Flywheels may be classified as balance wheels or as flywheel pulleys. The object of all
flywheels is to equalize the energy exerted and the work done and thereby prevent excessive
or sudden changes of speed. The permissible speed variation is an important factor in
all flywheel designs. The allowable speed change varies considerably for different classes
of machinery; for instance, it is about 1 or 2 per cent in steam engines, while in punching
and shearing machinery a speed variation of 20 per cent may be allowed.

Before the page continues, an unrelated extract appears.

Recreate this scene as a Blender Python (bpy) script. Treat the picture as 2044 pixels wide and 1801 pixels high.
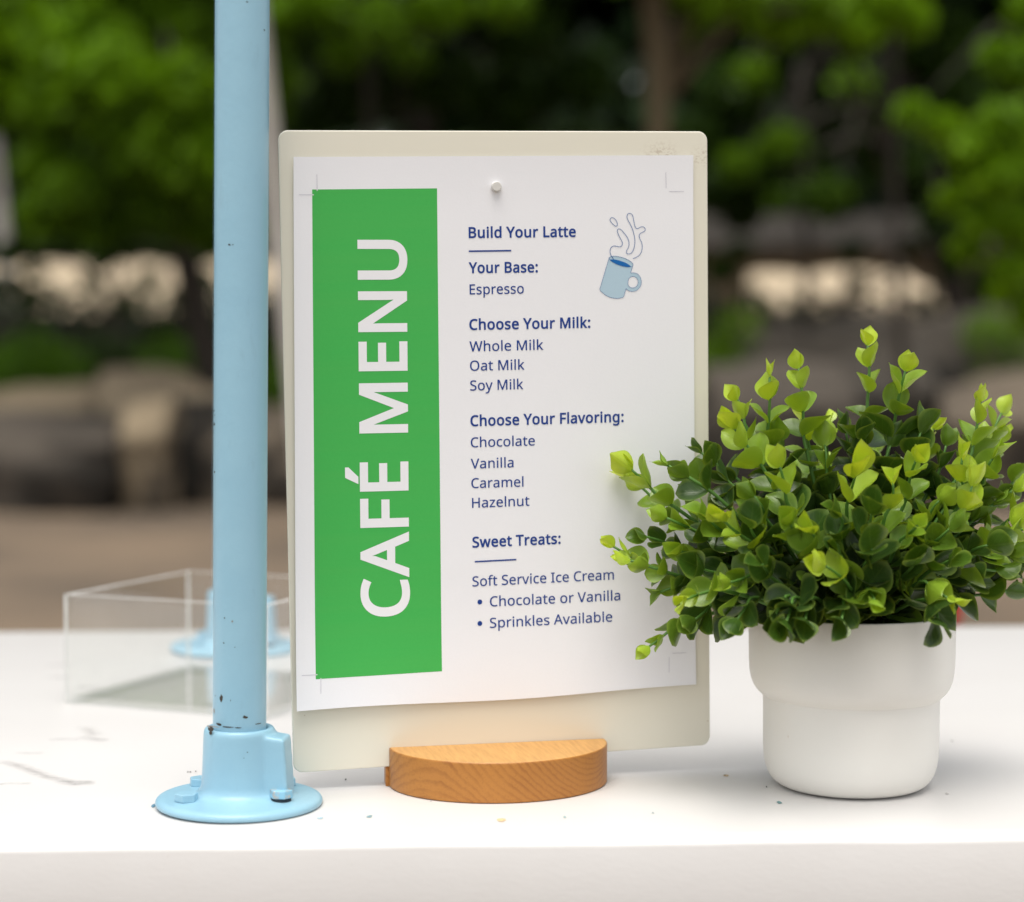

The function of a balance wheel is to absorb and equalize energy in case the resistance to
motion, or driving power, varies throughout the cycle. Therefore, the rim section is generally
quite heavy and is designed with reference to the energy that must be stored in it to prevent
excessive speed variations and, with reference to the strength necessary to withstand
safely the stresses resulting from the required speed. The rims of most balance wheels are
either square or nearly square in section, but flywheel pulleys are commonly made wide to
accommodate a belt and relatively thin in a radial direction, although this is not an invariable
rule.
Flywheels, in general, may either be formed of a solid or one-piece section, or they may
be of sectional construction. Flywheels in diameters up to about eight feet are usually cast
solid, the hubs sometimes being divided to relieve cooling stresses. Flywheels ranging
from, say, eight feet to fifteen feet in diameter, are commonly cast in half sections, and the
larger sizes in several sections, the number of which may equal the number of arms in the
wheel. Sectional flywheels may be divided into two general classes. One class includes
cast wheels which are formed of sections principally because a solid casting would be too
large to transport readily. The second class includes wheels of sectional construction
which, by reason of the materials used and the special arrangement of the sections, enables
much higher peripheral speeds to be obtained safely than would be possible with ordinary
sectional wheels of the type not designed especially for high speeds. Various designs have
been built to withstand the extreme stresses encountered in some classes of service. The
rims in some designs are laminated, being partly or entirely formed of numerous segment shaped
steel plates. Another type of flywheel, which is superior to an ordinary sectional
wheel, has a solid cast-iron rim connected to the hub by disk-shaped steel plates instead of
cast spokes.
Steel wheels may be divided into three distinct types, including 1) those having the center
and rim built up entirely of steel plates; 2) those having a cast-iron center and steel
rim; and 3) those having a cast-steel center and rim formed of steel plates.
Wheels having wire-wound rims have been used to a limited extent when extremely high
speeds have been necessary.
When the rim is formed of sections held together by joints it is very important to design
these joints properly. The ordinary bolted and flanged rim joints located between the arms
average about 20 per cent of the strength of a solid rim and about 25 per cent is the maximum
strength obtainable for a joint of this kind. However, by placing the joints at the ends
of the arms instead of between them, an efficiency of 50 per cent of the strength of the rim
may be obtained, because the joint is not subjected to the outward bending stresses
between the arms but is directly supported by the arm, the end of which is secured to the rim
just beneath the joint. When the rim sections of heavy balance wheels are held together by
steel links shrunk into place, an efficiency of 60 per cent may be obtained; and by using a
rim of box or I-section, a link type of joint connection may have an efficiency of 100 percent.